# Request
Everything in the listing except the pictures should be written out exactly.

# Collected data
====================

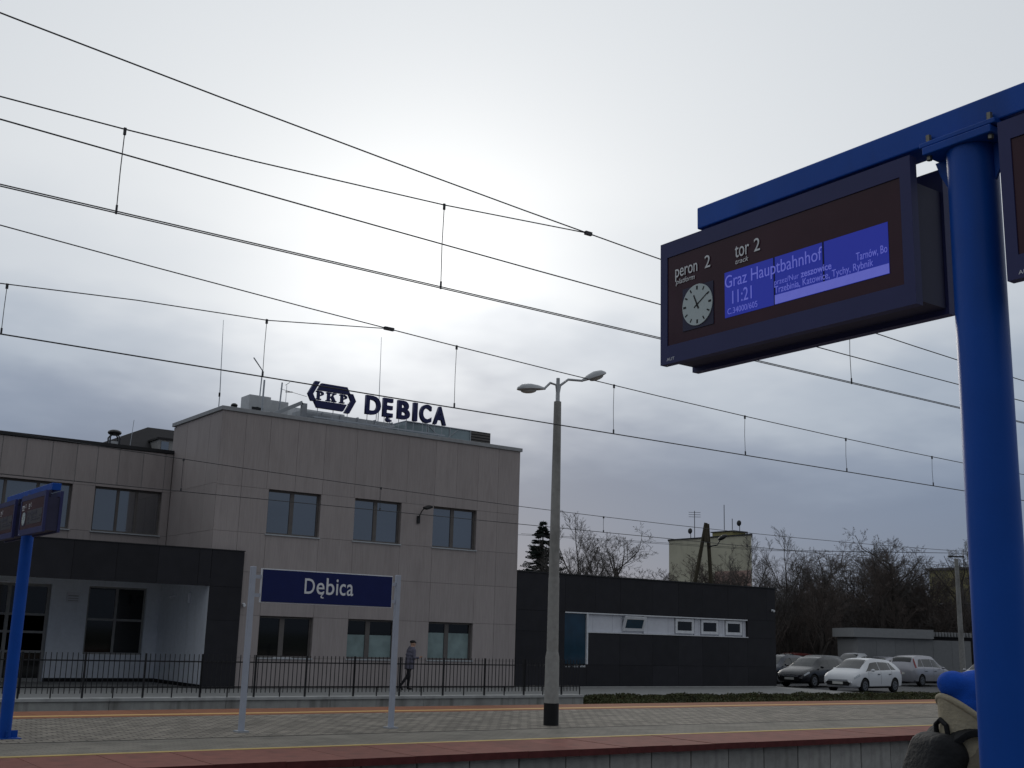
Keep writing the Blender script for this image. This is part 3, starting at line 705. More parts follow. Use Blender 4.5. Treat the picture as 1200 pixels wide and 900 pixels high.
lp = thing('street_lamp', 'concrete lamp post with two arms standing on the far platform', 'lamp post', (14.43, 18.45, 0))
bx_, by_ = 14.43, 18.45
def cyl_pts(zs, rs, name, m, n=20): return MB().tube([(bx_, by_, q) for q in zs], rs, n).build(name, m, lp, smooth=True)
cyl_pts([0, .42], [.150, .148], 'black_base', BTRIM)
cyl_pts([.42, 1.30, 1.40], [.145, .138, .118], 'socket', POLEC)
cyl_pts([1.40, 2.85, 2.853, 3.0, 3.003, 6.30, 6.45], [.117, .110, .104, .1035, .107, .078, .076], 'pole', POLEC)
cyl_pts([6.45, 6.47, 6.95], [.055, .045, .038], 'cap', LAMPH)
def lamp_head(tip, base, name='lamp_arm'):
    base = Vector(base); tip = Vector(tip); dd = (tip-base)
    a = MB().tube([(bx_, by_, 6.55), (bx_+dd.x*.05, by_, 6.80), Vector((bx_, by_, 6.85))+dd*.25, tip-dd.normalized()*.45], [.030, .028, .026, .024], 10).build(name, LAMPH, lp, smooth=True)
    dn = dd.normalized(); yv = Vector((0, 1, 0)); zv = dn.cross(yv)*-1
    if zv.z < 0: zv = -zv
    mb = MB(); db = MB()
    secs = [(-.48, .03, .03, .03), (-.40, .06, .05, .045), (-.28, .10, .085, .06), (-.08, .14, .115, .075), (.10, .13, .10, .07), (.20, .07, .05, .045), (.23, .01, .01, .01)]
    for i, (t, wy, hu, hd) in enumerate(secs):
        for k in range(12):
            an_ = 2*PI*k/12; h = hu if math.sin(an_) > 0 else hd*.5
            mb.v.append(tuple(tip + dn*(t-.0) + yv*wy*math.cos(an_) + zv*h*math.sin(an_)))
    for i in range(len(secs)-1):
        for k in range(12): mb.f.append((i*12+k, i*12+(k+1) % 12, (i+1)*12+(k+1) % 12, (i+1)*12+k)); mb.m.append(0)
    mb.f.append(tuple(range(11, -1, -1))); mb.m.append(0); mb.f.append(tuple(72+k for k in range(12))); mb.m.append(0)
    h = mb.build('lamp_head', LAMPH, a, smooth=True)
    db.ell(tip - dn*.05 - zv*.035, (.19, .10, .055), 14, 8, (0, -math.atan2(dn.z, dn.x), 0)); db.build('diffuser', LAMPD, a, smooth=True)
lamp_head((13.62, 18.45, 6.60), (14.43, 18.45, 6.72)); lamp_head((15.50, 18.45, 7.17), (14.43, 18.45, 6.72))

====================

# Exercise response
Keep writing the Blender script for this image. This is part 3, starting at line 705. More parts follow. Use Blender 4.5. Treat the picture as 1200 pixels wide and 900 pixels high.
lp = thing('street_lamp', 'concrete lamp post with two arms standing on the far platform', 'lamp post', (14.43, 18.45, 0))
bx_, by_ = 14.43, 18.45
def cyl_pts(zs, rs, name, m, n=20): return MB().tube([(bx_, by_, q) for q in zs], rs, n).build(name, m, lp, smooth=True)
cyl_pts([0, .42], [.150, .148], 'black_base', BTRIM)
cyl_pts([.42, 1.30, 1.40], [.145, .138, .118], 'socket', POLEC)
cyl_pts([1.40, 2.85, 2.853, 3.0, 3.003, 6.30, 6.45], [.117, .110, .104, .1035, .107, .078, .076], 'pole', POLEC)
cyl_pts([6.45, 6.47, 6.95], [.055, .045, .038], 'cap', LAMPH)
def lamp_head(tip, base, name='lamp_arm'):
    base = Vector(base); tip = Vector(tip); dd = (tip-base)
    a = MB().tube([(bx_, by_, 6.55), (bx_+dd.x*.05, by_, 6.80), Vector((bx_, by_, 6.85))+dd*.25, tip-dd.normalized()*.45], [.030, .028, .026, .024], 10).build(name, LAMPH, lp, smooth=True)
    dn = dd.normalized(); yv = Vector((0, 1, 0)); zv = dn.cross(yv)*-1
    if zv.z < 0: zv = -zv
    mb = MB(); db = MB()
    secs = [(-.48, .03, .03, .03), (-.40, .06, .05, .045), (-.28, .10, .085, .06), (-.08, .14, .115, .075), (.10, .13, .10, .07), (.20, .07, .05, .045), (.23, .01, .01, .01)]
    for i, (t, wy, hu, hd) in enumerate(secs):
        for k in range(12):
            an_ = 2*PI*k/12; h = hu if math.sin(an_) > 0 else hd*.5
            mb.v.append(tuple(tip + dn*(t-.0) + yv*wy*math.cos(an_) + zv*h*math.sin(an_)))
    for i in range(len(secs)-1):
        for k in range(12): mb.f.append((i*12+k, i*12+(k+1) % 12, (i+1)*12+(k+1) % 12, (i+1)*12+k)); mb.m.append(0)
    mb.f.append(tuple(range(11, -1, -1))); mb.m.append(0); mb.f.append(tuple(72+k for k in range(12))); mb.m.append(0)
    h = mb.build('lamp_head', LAMPH, a, smooth=True)
    db.ell(tip - dn*.05 - zv*.035, (.19, .10, .055), 14, 8, (0, -math.atan2(dn.z, dn.x), 0)); db.build('diffuser', LAMPD, a, smooth=True)
lamp_head((13.62, 18.45, 6.60), (14.43, 18.45, 6.72)); lamp_head((15.50, 18.45, 7.17), (14.43, 18.45, 6.72))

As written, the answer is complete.